◆ Data block:
>> Start
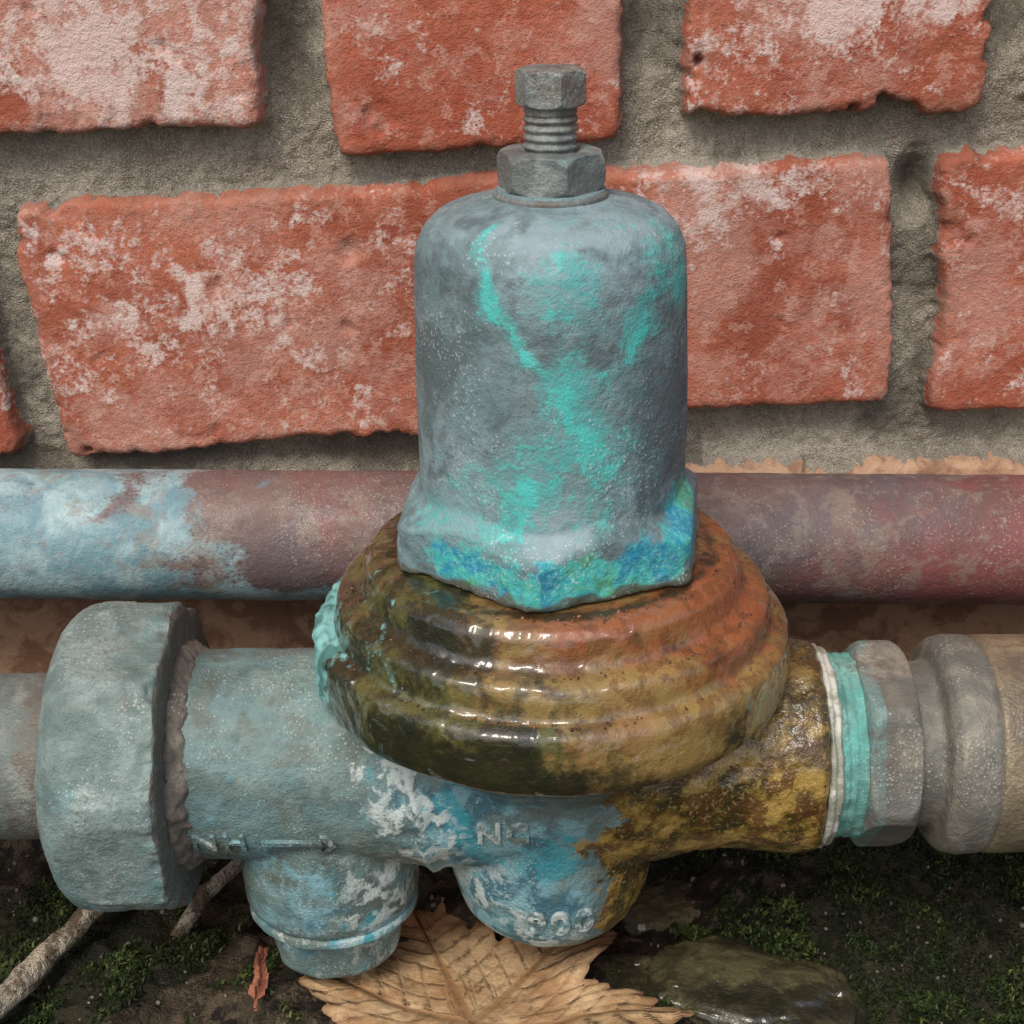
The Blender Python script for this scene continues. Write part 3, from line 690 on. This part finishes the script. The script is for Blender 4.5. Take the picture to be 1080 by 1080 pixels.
def leaf(name,ctr,rad,rot,lobes,seed,tilt=(0,0)):
    nt=520; nr=90
    th=np.linspace(0,2*np.pi,nt,endpoint=False)
    R=np.full(nt,.30)
    for a,l,w in lobes:
        d=np.abs((th-a+np.pi)%(2*np.pi)-np.pi)
        R=np.maximum(R,l*np.clip(1-(d/w),0,1)**.75+.30*(d<w))
    R=np.minimum(R,1.05)
    R=np.convolve(np.concatenate([R[-3:],R,R[:3]]),np.ones(7)/7,'valid')
    R*=1+.09*np.abs(np.sin(th*15+seed))+.04*np.abs(np.sin(th*37))
    rr=np.linspace(0,1,nr)**.9
    TT,RR=np.meshgrid(th,rr); r=RR*R[None,:]*rad
    x=r*np.cos(TT); y=r*np.sin(TT)
    vein=np.zeros_like(x); 
    for a,l,w in lobes:
        dx,dy=math.cos(a),math.sin(a); al=x*dx+y*dy; pe=np.abs(-x*dy+y*dx)
        vein=np.maximum(vein,(al>0)*np.exp(-(pe/(.028*rad*(1.15-np.clip(al/rad,0,1))))**2))
        q=np.abs(((al-pe*.9)/(rad*.14))%1-.5); vein=np.maximum(vein,(al>0)*(pe<.3*rad)*np.exp(-(q/.08)**2)*.5)
    P=np.stack([x.ravel(),y.ravel(),0*x.ravel()+seed],1)
    z=fbm(P,.3,2,seed)*.9*(r.ravel()/rad)+fbm(P,1.5,3,seed+5)*.09+vein.ravel()*.05+(RR.ravel()**4)*.35*np.sin(TT.ravel()*4+seed)
    xx=x.ravel();yy=y.ravel()
    cr,sr=math.cos(rot),math.sin(rot); X2=xx*cr-yy*sr; Y2=xx*sr+yy*cr
    z=z+X2*tilt[0]+Y2*tilt[1]
    V=np.stack([ctr[0]+X2,ctr[1]+Y2,ctr[2]+z],1)
    i=np.arange(nr-1)[:,None]*nt; j=np.arange(nt)[None,:]; j2=(j+1)%nt
    F=np.stack([i+j,i+j2,i+nt+j2,i+nt+j],-1).reshape(-1,4)
    return mk(name,V,F,ML,None,None,{'vein':vein.ravel(),'rim':RR.ravel()**8})
leaf('dry_leaf',(-1.7,-2.4,-5.0),4.5,math.radians(14),[(1.62,1.0,.62),(.75,.85,.6),(2.35,.6,.6),(-.2,.6,.6),(3.3,.25,.5)],11,tilt=(0.02,-.05))

tw=empty('twig')
tube('stem',[(-13.5,-3.5,-5.6),(-11.4,-1.1,-5.2),(-10.3,1.0,-4.9),(-9.3,2.6,-4.6),(-8.2,3.6,-4.5)],[.30,.27,.25,.26,.14],MK,tw,seed=401,amp=.11)
tube('side_shoot',[(-9.4,2.5,-4.6),(-9.9,3.4,-4.2),(-10.8,4.3,-3.9)],[.17,.13,.06],MK,tw,seed=402)
tw2=empty('twig')
tube('stem',[(-8.4,1.2,-5.7),(-7.9,2.2,-5.2),(-7.0,3.6,-5.1),(-6.4,5.5,-5.0)],[.18,.2,.16,.05],MK,tw2,seed=403)
def stone(name,ctr,size,seed):
    nu,nv=140,80; u=np.linspace(0,2*np.pi,nu,endpoint=False); v=np.linspace(-np.pi/2,np.pi/2,nv)
    U,Vv=np.meshgrid(u,v); p=np.stack([np.cos(U)*np.cos(Vv),np.sin(U)*np.cos(Vv),np.sin(Vv)],-1).reshape(-1,3)
    q=np.sign(p)*np.abs(p)**.7
    q*= (1+.18*fbm(p,1.2,3,seed)+.07*fbm(p,4,3,seed+3))[:,None]
    V=q*np.array(size); a=seed; ca,sa=math.cos(a),math.sin(a)
    V=np.stack([V[:,0]*ca-V[:,1]*sa,V[:,0]*sa+V[:,1]*ca,V[:,2]],1)+np.array(ctr)
    i=np.arange(nv-1)[:,None]*nu; j=np.arange(nu)[None,:]; j2=(j+1)%nu
    F=np.stack([i+j,i+j2,i+nu+j2,i+nu+j],-1).reshape(-1,4)
    return mk(name,V,F,MRK)
stone('wet_stone',(4.1,-.7,-6.0),(2.3,1.5,.75),12.15)
stone('wet_stone',(1.3,-.2,-6.3),(1.0,1.3,.5),5.1)
stone('wet_stone',(2.9,2.6,-6.4),(.9,1.2,.5),2.1)
cs=[];cf=[]
sp=empty('conifer_sprig')
for k in range(7):
    t=k/6; x0=-6.15+.05*math.sin(k); y0=-1.5+1.1*t
    for sgn in (-1,1):
        o=len(cs); w=.16*(1-t*.5); l=.34
        cs+=[(x0,y0,-5.05+.1*t),(x0+sgn*w,y0+.12,-5.0+.1*t),(x0+sgn*w*.9,y0+l,-4.97+.1*t),(x0+sgn*.02,y0+l*.7,-4.9+.1*t)]
        cf.append((o,o+1,o+2,o+3))
o=mk('scales',cs,cf,MCED,sp,smooth=False); md=o.modifiers.new('s','SOLIDIFY'); md.thickness=.0007
tube('rachis',[(-6.15,-1.7,-5.1),(-6.15,-1.0,-5.0),(-6.1,-.4,-4.95)],[.05,.05,.03],MCED,sp,nseg=8,seed=9,amp=.01)

# ================================================================ WORLD, SUN, CAMERA
w=bpy.data.worlds.new('World'); scene.world=w; w.use_nodes=True; nt=w.node_tree
bg=nt.nodes['Background']; sky=nt.nodes.new('ShaderNodeTexSky'); sky.sky_type='NISHITA'; sky.sun_disc=False
el=math.radians(52); rot=math.radians(203)
sky.sun_elevation=el; sky.sun_rotation=rot; sky.dust_density=4.0; sky.ozone_density=.5
nt.links.new(sky.outputs[0],bg.inputs[0]); bg.inputs[1].default_value=0.15
sd=Vector((math.sin(rot)*math.cos(el),math.cos(rot)*math.cos(el),math.sin(el)))
ld=bpy.data.lights.new('sun','SUN'); ld.energy=1.35; ld.angle=math.radians(20); ld.color=(1,.97,.92)
lo=bpy.data.objects.new('sun',ld); scene.collection.objects.link(lo); lo.rotation_euler=sd.to_track_quat('Z','Y').to_euler()
lo.location=(0,-1,2)
cam=bpy.data.cameras.new('camera'); co=bpy.data.objects.new('camera',cam); scene.collection.objects.link(co)
cam.sensor_width=36; cam.lens=36*1600/1080; cam.clip_start=.01; cam.clip_end=300
p=math.radians(24); roll=math.radians(-0.8)
fw=Vector((0,math.cos(p),-math.sin(p))); rt=Vector((1,0,0)); up=rt.cross(fw)
R=Matrix((rt,up,-fw)).transposed().to_4x4()
co.matrix_world=Matrix.Translation(Vector((-.74*CM,-26.0*CM,16.8*CM)))@R@Matrix.Rotation(roll,4,'Z')
scene.camera=co
scene.view_settings.view_transform='Standard'; scene.view_settings.look='None'; scene.view_settings.exposure=0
>> End
◆ Requirements: Reproduce all of the material exactly, apart from the pictures.

◆ Correct response:
The Blender Python script for this scene continues. Write part 3, from line 690 on. This part finishes the script. The script is for Blender 4.5. Take the picture to be 1080 by 1080 pixels.
def leaf(name,ctr,rad,rot,lobes,seed,tilt=(0,0)):
    nt=520; nr=90
    th=np.linspace(0,2*np.pi,nt,endpoint=False)
    R=np.full(nt,.30)
    for a,l,w in lobes:
        d=np.abs((th-a+np.pi)%(2*np.pi)-np.pi)
        R=np.maximum(R,l*np.clip(1-(d/w),0,1)**.75+.30*(d<w))
    R=np.minimum(R,1.05)
    R=np.convolve(np.concatenate([R[-3:],R,R[:3]]),np.ones(7)/7,'valid')
    R*=1+.09*np.abs(np.sin(th*15+seed))+.04*np.abs(np.sin(th*37))
    rr=np.linspace(0,1,nr)**.9
    TT,RR=np.meshgrid(th,rr); r=RR*R[None,:]*rad
    x=r*np.cos(TT); y=r*np.sin(TT)
    vein=np.zeros_like(x); 
    for a,l,w in lobes:
        dx,dy=math.cos(a),math.sin(a); al=x*dx+y*dy; pe=np.abs(-x*dy+y*dx)
        vein=np.maximum(vein,(al>0)*np.exp(-(pe/(.028*rad*(1.15-np.clip(al/rad,0,1))))**2))
        q=np.abs(((al-pe*.9)/(rad*.14))%1-.5); vein=np.maximum(vein,(al>0)*(pe<.3*rad)*np.exp(-(q/.08)**2)*.5)
    P=np.stack([x.ravel(),y.ravel(),0*x.ravel()+seed],1)
    z=fbm(P,.3,2,seed)*.9*(r.ravel()/rad)+fbm(P,1.5,3,seed+5)*.09+vein.ravel()*.05+(RR.ravel()**4)*.35*np.sin(TT.ravel()*4+seed)
    xx=x.ravel();yy=y.ravel()
    cr,sr=math.cos(rot),math.sin(rot); X2=xx*cr-yy*sr; Y2=xx*sr+yy*cr
    z=z+X2*tilt[0]+Y2*tilt[1]
    V=np.stack([ctr[0]+X2,ctr[1]+Y2,ctr[2]+z],1)
    i=np.arange(nr-1)[:,None]*nt; j=np.arange(nt)[None,:]; j2=(j+1)%nt
    F=np.stack([i+j,i+j2,i+nt+j2,i+nt+j],-1).reshape(-1,4)
    return mk(name,V,F,ML,None,None,{'vein':vein.ravel(),'rim':RR.ravel()**8})
leaf('dry_leaf',(-1.7,-2.4,-5.0),4.5,math.radians(14),[(1.62,1.0,.62),(.75,.85,.6),(2.35,.6,.6),(-.2,.6,.6),(3.3,.25,.5)],11,tilt=(0.02,-.05))

tw=empty('twig')
tube('stem',[(-13.5,-3.5,-5.6),(-11.4,-1.1,-5.2),(-10.3,1.0,-4.9),(-9.3,2.6,-4.6),(-8.2,3.6,-4.5)],[.30,.27,.25,.26,.14],MK,tw,seed=401,amp=.11)
tube('side_shoot',[(-9.4,2.5,-4.6),(-9.9,3.4,-4.2),(-10.8,4.3,-3.9)],[.17,.13,.06],MK,tw,seed=402)
tw2=empty('twig')
tube('stem',[(-8.4,1.2,-5.7),(-7.9,2.2,-5.2),(-7.0,3.6,-5.1),(-6.4,5.5,-5.0)],[.18,.2,.16,.05],MK,tw2,seed=403)
def stone(name,ctr,size,seed):
    nu,nv=140,80; u=np.linspace(0,2*np.pi,nu,endpoint=False); v=np.linspace(-np.pi/2,np.pi/2,nv)
    U,Vv=np.meshgrid(u,v); p=np.stack([np.cos(U)*np.cos(Vv),np.sin(U)*np.cos(Vv),np.sin(Vv)],-1).reshape(-1,3)
    q=np.sign(p)*np.abs(p)**.7
    q*= (1+.18*fbm(p,1.2,3,seed)+.07*fbm(p,4,3,seed+3))[:,None]
    V=q*np.array(size); a=seed; ca,sa=math.cos(a),math.sin(a)
    V=np.stack([V[:,0]*ca-V[:,1]*sa,V[:,0]*sa+V[:,1]*ca,V[:,2]],1)+np.array(ctr)
    i=np.arange(nv-1)[:,None]*nu; j=np.arange(nu)[None,:]; j2=(j+1)%nu
    F=np.stack([i+j,i+j2,i+nu+j2,i+nu+j],-1).reshape(-1,4)
    return mk(name,V,F,MRK)
stone('wet_stone',(4.1,-.7,-6.0),(2.3,1.5,.75),12.15)
stone('wet_stone',(1.3,-.2,-6.3),(1.0,1.3,.5),5.1)
stone('wet_stone',(2.9,2.6,-6.4),(.9,1.2,.5),2.1)
cs=[];cf=[]
sp=empty('conifer_sprig')
for k in range(7):
    t=k/6; x0=-6.15+.05*math.sin(k); y0=-1.5+1.1*t
    for sgn in (-1,1):
        o=len(cs); w=.16*(1-t*.5); l=.34
        cs+=[(x0,y0,-5.05+.1*t),(x0+sgn*w,y0+.12,-5.0+.1*t),(x0+sgn*w*.9,y0+l,-4.97+.1*t),(x0+sgn*.02,y0+l*.7,-4.9+.1*t)]
        cf.append((o,o+1,o+2,o+3))
o=mk('scales',cs,cf,MCED,sp,smooth=False); md=o.modifiers.new('s','SOLIDIFY'); md.thickness=.0007
tube('rachis',[(-6.15,-1.7,-5.1),(-6.15,-1.0,-5.0),(-6.1,-.4,-4.95)],[.05,.05,.03],MCED,sp,nseg=8,seed=9,amp=.01)

# ================================================================ WORLD, SUN, CAMERA
w=bpy.data.worlds.new('World'); scene.world=w; w.use_nodes=True; nt=w.node_tree
bg=nt.nodes['Background']; sky=nt.nodes.new('ShaderNodeTexSky'); sky.sky_type='NISHITA'; sky.sun_disc=False
el=math.radians(52); rot=math.radians(203)
sky.sun_elevation=el; sky.sun_rotation=rot; sky.dust_density=4.0; sky.ozone_density=.5
nt.links.new(sky.outputs[0],bg.inputs[0]); bg.inputs[1].default_value=0.15
sd=Vector((math.sin(rot)*math.cos(el),math.cos(rot)*math.cos(el),math.sin(el)))
ld=bpy.data.lights.new('sun','SUN'); ld.energy=1.35; ld.angle=math.radians(20); ld.color=(1,.97,.92)
lo=bpy.data.objects.new('sun',ld); scene.collection.objects.link(lo); lo.rotation_euler=sd.to_track_quat('Z','Y').to_euler()
lo.location=(0,-1,2)
cam=bpy.data.cameras.new('camera'); co=bpy.data.objects.new('camera',cam); scene.collection.objects.link(co)
cam.sensor_width=36; cam.lens=36*1600/1080; cam.clip_start=.01; cam.clip_end=300
p=math.radians(24); roll=math.radians(-0.8)
fw=Vector((0,math.cos(p),-math.sin(p))); rt=Vector((1,0,0)); up=rt.cross(fw)
R=Matrix((rt,up,-fw)).transposed().to_4x4()
co.matrix_world=Matrix.Translation(Vector((-.74*CM,-26.0*CM,16.8*CM)))@R@Matrix.Rotation(roll,4,'Z')
scene.camera=co
scene.view_settings.view_transform='Standard'; scene.view_settings.look='None'; scene.view_settings.exposure=0